__THE INPUT__:

*-*-*

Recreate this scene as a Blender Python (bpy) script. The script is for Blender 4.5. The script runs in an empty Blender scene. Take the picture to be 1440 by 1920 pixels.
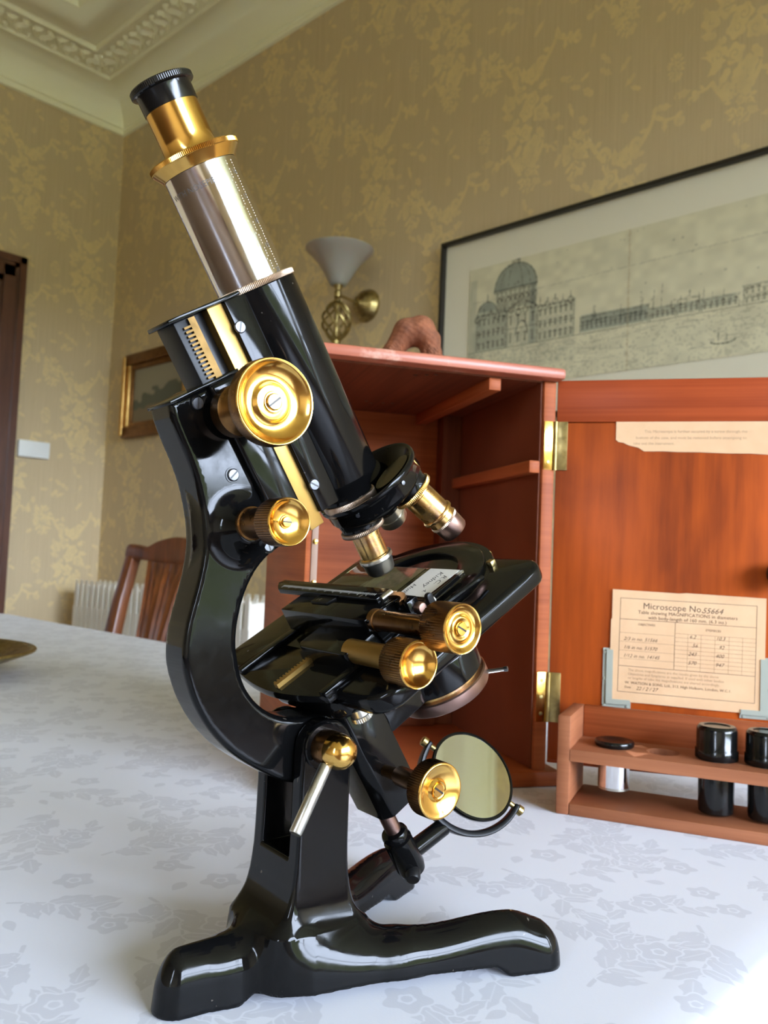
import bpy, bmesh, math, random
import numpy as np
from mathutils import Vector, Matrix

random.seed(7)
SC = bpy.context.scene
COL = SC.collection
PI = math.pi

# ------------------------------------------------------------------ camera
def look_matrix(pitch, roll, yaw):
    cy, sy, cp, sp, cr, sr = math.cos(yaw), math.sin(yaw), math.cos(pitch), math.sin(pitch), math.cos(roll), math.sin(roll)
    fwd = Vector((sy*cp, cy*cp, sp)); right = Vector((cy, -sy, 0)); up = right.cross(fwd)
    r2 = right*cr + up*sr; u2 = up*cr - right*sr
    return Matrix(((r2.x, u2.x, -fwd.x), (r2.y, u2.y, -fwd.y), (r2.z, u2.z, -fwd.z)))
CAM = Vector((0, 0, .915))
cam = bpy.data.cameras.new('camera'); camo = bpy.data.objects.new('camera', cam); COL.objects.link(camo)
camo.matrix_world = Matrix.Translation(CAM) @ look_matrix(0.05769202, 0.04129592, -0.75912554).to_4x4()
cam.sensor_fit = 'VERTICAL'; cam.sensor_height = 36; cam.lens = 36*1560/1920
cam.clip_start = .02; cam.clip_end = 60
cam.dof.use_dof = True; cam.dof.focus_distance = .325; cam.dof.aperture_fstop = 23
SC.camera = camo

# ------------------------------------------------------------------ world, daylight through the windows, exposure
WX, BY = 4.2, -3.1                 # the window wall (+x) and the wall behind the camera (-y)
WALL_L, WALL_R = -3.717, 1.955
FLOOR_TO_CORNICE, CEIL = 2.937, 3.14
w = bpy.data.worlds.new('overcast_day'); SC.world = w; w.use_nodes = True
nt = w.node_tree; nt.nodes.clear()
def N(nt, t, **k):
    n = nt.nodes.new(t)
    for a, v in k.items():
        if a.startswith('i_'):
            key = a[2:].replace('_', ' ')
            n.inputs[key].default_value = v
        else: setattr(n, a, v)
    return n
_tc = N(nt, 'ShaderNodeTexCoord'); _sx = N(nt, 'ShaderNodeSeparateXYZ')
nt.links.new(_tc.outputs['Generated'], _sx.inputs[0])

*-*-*

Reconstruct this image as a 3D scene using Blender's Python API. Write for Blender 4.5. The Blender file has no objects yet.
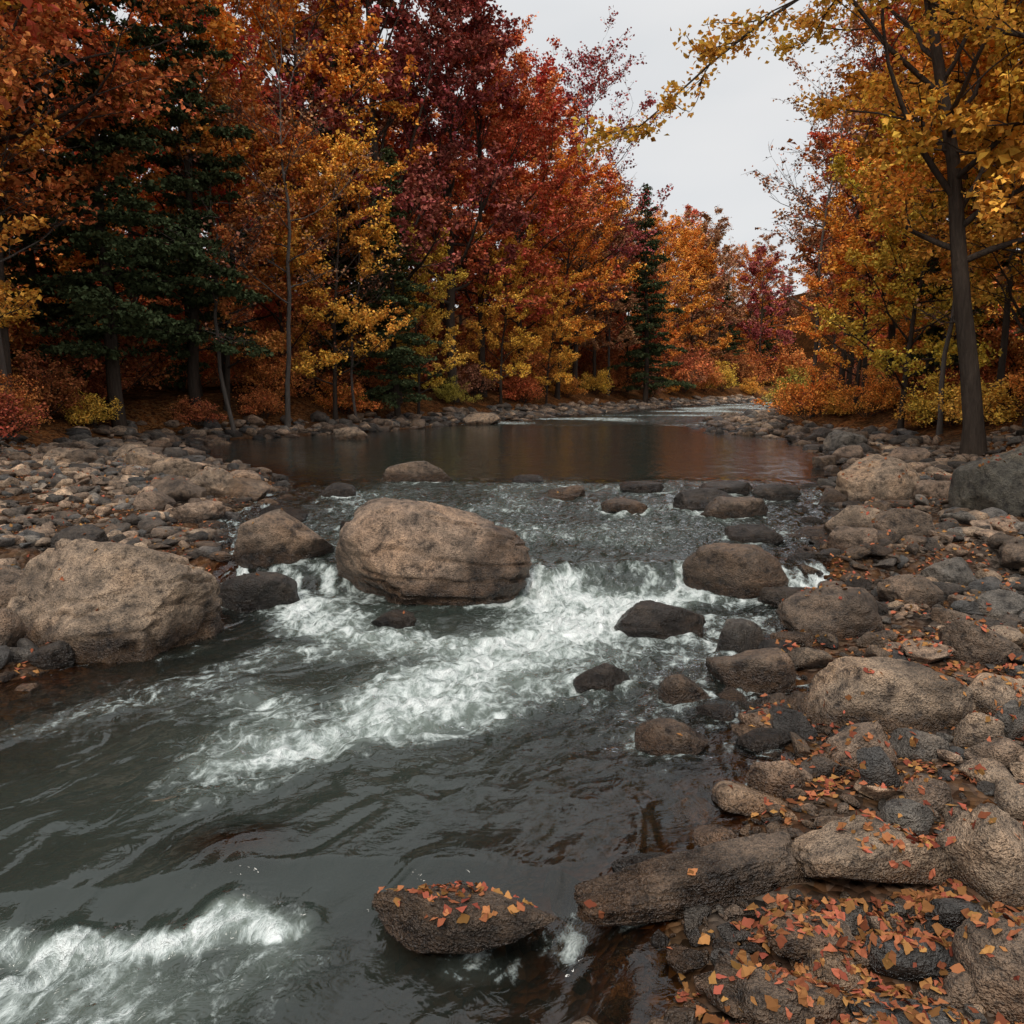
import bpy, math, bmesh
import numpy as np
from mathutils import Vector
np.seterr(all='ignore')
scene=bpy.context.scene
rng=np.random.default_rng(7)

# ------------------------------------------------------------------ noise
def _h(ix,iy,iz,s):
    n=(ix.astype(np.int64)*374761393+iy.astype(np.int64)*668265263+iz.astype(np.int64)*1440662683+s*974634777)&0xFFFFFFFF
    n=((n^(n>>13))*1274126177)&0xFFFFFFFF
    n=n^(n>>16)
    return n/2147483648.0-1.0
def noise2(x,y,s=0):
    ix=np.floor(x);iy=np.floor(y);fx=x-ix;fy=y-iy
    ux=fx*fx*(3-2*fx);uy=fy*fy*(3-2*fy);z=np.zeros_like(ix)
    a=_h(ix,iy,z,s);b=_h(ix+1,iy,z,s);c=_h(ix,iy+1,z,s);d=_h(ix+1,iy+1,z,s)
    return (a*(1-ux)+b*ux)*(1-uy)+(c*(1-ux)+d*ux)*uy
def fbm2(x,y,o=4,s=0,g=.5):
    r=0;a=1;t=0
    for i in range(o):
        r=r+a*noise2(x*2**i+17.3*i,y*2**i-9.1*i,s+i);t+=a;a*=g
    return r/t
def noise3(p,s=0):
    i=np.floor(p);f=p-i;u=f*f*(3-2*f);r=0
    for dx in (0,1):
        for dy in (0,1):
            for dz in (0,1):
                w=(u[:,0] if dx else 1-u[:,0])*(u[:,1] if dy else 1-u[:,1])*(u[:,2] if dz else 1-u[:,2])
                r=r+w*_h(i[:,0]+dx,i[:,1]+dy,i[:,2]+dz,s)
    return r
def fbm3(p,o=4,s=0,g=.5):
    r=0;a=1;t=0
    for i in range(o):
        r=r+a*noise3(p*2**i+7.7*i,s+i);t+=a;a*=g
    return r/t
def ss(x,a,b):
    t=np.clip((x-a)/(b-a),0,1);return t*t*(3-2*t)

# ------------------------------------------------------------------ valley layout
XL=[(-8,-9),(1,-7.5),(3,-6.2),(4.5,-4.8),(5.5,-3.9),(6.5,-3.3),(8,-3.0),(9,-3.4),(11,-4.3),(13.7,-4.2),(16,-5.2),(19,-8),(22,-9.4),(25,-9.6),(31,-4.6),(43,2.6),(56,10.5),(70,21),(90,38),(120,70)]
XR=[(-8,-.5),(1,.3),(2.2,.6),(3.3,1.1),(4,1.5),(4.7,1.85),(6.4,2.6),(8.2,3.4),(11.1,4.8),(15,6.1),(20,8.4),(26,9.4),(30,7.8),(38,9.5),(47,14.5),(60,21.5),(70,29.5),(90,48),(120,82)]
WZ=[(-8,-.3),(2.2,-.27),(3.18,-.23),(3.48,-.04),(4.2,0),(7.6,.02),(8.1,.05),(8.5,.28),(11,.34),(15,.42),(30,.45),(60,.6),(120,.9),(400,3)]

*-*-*

__SET PROBLEM__: Copy only what runs above from the line containing "Recreate this scene" through the line containing "PI = math.pi", exactly. Leave out the pictures.

__SOLUTION TO THIS TASK__:
Recreate this scene as a Blender Python (bpy) script. The script is for Blender 4.5. The script runs in an empty Blender scene. Take the picture to be 1440 by 1920 pixels.
import bpy, bmesh, math, random
import numpy as np
from mathutils import Vector, Matrix

random.seed(7)
SC = bpy.context.scene
COL = SC.collection
PI = math.pi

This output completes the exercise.